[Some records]
>>>

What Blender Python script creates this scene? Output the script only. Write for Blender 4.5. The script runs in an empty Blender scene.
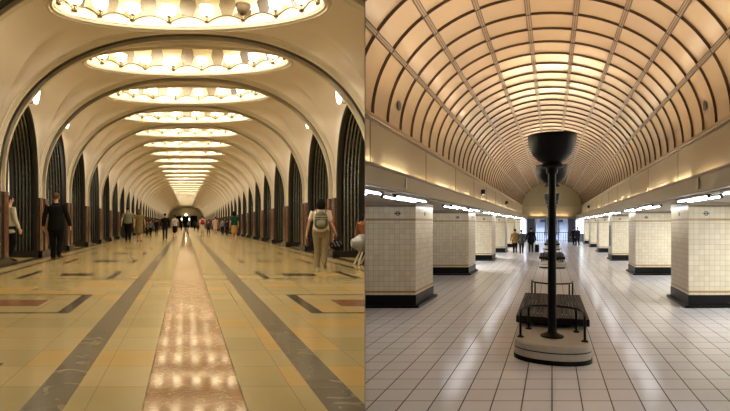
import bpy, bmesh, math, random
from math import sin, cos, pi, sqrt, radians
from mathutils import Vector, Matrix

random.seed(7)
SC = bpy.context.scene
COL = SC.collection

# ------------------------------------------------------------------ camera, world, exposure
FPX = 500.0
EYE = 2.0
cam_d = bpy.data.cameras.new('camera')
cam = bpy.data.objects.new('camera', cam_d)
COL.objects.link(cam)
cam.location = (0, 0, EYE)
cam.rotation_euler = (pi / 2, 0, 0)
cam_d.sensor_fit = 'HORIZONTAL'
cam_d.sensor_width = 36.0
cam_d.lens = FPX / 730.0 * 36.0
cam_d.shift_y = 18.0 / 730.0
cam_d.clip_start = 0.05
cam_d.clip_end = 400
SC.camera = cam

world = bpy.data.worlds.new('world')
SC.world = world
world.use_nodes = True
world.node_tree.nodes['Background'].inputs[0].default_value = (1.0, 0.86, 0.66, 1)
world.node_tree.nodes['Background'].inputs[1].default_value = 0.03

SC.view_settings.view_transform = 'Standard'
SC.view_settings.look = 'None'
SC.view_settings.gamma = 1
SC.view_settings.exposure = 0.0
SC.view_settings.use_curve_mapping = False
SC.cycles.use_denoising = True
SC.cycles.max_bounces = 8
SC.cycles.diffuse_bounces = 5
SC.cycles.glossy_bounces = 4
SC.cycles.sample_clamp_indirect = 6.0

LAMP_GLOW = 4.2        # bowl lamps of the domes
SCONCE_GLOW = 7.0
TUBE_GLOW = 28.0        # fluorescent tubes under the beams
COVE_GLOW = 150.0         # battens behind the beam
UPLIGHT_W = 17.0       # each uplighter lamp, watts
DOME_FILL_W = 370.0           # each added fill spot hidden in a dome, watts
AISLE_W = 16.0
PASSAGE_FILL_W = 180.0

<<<
>>>

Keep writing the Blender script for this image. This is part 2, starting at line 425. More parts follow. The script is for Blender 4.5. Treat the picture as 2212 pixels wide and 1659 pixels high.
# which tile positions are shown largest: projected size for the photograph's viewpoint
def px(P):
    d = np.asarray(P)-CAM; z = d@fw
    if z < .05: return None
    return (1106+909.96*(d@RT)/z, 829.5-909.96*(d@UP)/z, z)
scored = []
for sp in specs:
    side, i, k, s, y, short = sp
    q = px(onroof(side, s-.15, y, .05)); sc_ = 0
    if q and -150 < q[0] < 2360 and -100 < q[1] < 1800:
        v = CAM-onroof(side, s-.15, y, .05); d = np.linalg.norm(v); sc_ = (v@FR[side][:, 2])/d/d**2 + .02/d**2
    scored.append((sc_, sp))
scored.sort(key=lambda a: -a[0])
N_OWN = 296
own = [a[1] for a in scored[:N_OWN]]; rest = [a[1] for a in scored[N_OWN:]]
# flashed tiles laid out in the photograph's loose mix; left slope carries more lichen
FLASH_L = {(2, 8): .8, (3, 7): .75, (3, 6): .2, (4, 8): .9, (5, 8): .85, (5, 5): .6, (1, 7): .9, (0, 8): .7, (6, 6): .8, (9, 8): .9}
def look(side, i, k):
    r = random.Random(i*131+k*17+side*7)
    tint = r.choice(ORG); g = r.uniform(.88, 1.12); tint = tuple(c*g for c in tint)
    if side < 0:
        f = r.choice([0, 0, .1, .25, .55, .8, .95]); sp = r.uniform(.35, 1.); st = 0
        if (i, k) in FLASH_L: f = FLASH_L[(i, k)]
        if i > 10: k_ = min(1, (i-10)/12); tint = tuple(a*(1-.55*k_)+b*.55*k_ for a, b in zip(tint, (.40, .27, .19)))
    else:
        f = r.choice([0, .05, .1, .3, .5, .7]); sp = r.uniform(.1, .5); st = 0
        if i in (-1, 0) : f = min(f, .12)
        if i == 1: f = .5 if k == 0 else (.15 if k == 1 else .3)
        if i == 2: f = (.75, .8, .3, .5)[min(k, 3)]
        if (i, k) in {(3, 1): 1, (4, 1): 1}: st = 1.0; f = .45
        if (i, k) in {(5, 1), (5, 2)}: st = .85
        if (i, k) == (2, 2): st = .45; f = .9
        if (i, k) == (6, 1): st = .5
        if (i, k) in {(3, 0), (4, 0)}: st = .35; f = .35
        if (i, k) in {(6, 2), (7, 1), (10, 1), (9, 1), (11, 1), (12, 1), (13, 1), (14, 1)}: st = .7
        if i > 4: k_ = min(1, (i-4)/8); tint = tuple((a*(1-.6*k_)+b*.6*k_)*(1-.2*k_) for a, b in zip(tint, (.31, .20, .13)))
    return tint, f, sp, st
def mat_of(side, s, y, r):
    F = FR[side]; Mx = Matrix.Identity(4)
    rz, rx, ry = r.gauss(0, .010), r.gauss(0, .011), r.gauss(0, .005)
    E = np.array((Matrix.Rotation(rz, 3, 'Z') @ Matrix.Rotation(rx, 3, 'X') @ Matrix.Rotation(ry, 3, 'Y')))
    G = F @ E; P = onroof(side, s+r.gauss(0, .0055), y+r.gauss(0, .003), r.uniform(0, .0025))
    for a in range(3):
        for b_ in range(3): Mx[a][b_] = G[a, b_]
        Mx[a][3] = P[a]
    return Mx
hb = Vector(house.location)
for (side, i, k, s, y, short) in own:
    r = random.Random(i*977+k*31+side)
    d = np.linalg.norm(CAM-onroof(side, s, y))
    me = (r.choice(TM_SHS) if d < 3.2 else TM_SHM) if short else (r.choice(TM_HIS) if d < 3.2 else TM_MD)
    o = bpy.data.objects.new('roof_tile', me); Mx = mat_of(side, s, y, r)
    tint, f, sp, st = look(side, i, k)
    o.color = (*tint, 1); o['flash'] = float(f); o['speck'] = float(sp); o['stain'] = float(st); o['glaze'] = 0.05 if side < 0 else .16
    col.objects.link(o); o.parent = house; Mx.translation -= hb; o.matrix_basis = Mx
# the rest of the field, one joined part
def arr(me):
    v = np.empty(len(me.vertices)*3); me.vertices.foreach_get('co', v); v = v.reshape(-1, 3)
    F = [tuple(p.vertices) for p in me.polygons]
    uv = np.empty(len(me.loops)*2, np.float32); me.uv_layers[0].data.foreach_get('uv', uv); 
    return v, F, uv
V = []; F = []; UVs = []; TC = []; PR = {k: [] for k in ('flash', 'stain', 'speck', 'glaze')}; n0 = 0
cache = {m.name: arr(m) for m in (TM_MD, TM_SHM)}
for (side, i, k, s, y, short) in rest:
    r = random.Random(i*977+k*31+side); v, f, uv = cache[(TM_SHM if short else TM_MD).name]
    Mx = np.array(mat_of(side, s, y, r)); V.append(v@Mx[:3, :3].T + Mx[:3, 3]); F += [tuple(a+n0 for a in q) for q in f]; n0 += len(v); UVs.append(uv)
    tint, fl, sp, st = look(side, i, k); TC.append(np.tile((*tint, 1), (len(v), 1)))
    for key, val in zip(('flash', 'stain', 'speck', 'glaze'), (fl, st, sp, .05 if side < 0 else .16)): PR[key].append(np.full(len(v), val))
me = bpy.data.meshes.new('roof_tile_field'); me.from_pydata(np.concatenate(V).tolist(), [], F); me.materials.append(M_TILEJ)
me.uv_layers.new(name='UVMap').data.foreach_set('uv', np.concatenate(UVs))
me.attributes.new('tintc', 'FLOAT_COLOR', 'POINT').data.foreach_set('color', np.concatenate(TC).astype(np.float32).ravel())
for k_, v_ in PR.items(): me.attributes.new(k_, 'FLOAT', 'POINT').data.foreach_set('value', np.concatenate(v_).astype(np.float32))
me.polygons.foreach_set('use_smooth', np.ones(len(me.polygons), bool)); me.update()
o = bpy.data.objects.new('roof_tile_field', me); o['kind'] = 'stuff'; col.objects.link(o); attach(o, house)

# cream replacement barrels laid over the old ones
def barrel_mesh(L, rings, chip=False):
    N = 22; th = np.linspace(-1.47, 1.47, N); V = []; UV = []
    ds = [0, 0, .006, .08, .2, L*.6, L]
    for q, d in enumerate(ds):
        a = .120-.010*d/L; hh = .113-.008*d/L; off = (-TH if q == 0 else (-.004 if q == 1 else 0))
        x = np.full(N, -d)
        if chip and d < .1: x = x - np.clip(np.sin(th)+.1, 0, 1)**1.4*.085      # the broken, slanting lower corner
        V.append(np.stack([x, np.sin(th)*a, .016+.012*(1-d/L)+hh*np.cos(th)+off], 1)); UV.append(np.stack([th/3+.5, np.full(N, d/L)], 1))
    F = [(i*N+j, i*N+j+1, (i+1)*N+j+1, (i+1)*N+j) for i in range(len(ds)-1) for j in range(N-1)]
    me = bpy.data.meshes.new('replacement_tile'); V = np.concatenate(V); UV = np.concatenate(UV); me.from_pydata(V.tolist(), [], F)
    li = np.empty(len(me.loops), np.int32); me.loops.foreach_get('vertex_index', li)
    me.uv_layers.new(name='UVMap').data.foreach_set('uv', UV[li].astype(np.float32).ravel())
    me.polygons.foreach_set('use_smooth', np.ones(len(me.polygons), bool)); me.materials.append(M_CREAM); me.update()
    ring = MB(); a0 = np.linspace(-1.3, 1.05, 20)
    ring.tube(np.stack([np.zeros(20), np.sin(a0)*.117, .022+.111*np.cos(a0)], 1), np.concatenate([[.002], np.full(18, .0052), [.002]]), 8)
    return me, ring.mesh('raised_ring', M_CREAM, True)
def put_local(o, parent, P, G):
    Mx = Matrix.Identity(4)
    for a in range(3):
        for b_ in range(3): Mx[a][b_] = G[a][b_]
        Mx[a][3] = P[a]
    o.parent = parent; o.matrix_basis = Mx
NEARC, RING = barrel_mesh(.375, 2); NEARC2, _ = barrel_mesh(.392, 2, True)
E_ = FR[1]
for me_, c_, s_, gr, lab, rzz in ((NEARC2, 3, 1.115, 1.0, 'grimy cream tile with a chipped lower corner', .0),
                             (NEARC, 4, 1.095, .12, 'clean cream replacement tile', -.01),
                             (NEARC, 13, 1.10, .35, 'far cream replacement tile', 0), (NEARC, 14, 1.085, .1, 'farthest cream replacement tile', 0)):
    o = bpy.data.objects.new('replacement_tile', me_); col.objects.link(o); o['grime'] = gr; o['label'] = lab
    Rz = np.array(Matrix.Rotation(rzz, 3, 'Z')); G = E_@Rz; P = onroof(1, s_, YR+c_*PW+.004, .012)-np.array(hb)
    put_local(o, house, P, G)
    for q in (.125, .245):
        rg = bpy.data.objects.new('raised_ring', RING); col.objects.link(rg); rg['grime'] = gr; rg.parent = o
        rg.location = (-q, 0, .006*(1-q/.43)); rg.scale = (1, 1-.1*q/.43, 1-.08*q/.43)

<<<
>>>

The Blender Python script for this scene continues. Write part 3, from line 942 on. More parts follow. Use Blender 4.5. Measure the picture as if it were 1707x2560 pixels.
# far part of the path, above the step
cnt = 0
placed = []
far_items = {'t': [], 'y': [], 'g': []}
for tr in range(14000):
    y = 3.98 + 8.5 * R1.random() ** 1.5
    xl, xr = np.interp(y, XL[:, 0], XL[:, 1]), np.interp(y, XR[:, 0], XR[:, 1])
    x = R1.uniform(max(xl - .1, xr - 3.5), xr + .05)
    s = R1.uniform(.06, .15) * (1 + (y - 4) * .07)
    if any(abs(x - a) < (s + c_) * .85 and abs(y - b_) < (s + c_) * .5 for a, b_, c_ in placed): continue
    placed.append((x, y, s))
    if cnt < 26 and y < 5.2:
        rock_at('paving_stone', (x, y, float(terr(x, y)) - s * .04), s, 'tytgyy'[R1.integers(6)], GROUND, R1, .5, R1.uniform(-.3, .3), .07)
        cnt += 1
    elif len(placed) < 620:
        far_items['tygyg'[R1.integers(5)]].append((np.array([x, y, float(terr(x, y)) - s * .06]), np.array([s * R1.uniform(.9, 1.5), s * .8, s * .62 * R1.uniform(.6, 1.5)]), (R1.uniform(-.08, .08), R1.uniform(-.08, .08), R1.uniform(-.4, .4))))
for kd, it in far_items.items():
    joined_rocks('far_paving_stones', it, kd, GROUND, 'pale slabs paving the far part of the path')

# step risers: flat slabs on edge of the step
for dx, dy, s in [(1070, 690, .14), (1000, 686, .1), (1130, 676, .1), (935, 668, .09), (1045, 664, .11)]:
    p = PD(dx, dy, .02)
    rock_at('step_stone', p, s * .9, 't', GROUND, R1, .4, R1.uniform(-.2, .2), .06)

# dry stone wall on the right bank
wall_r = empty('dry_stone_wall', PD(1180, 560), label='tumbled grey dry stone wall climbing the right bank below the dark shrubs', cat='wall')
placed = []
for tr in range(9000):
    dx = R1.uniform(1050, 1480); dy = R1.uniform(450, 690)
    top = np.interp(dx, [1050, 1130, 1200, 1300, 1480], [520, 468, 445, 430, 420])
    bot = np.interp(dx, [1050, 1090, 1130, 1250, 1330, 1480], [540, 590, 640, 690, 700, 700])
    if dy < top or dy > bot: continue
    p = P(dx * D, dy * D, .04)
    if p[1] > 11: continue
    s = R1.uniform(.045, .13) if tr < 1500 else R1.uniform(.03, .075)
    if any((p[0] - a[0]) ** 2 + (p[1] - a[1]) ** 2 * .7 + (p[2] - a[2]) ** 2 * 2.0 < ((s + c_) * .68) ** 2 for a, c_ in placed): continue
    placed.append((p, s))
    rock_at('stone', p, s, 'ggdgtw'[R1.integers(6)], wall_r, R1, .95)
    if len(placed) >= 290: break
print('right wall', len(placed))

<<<

WRITTEN PROBLEM
Write out the lines running from the one that contains "What Blender Python" through the one that contains "from mathutils import Vector, Matrix", ends included, and nothing else. Pictures stay out of the copy.

THE REPLY
What Blender Python script creates this scene? Output the script only. Write for Blender 4.5. The script runs in an empty Blender scene.
import bpy, bmesh, math, random
from math import sin, cos, pi, sqrt, radians
from mathutils import Vector, Matrix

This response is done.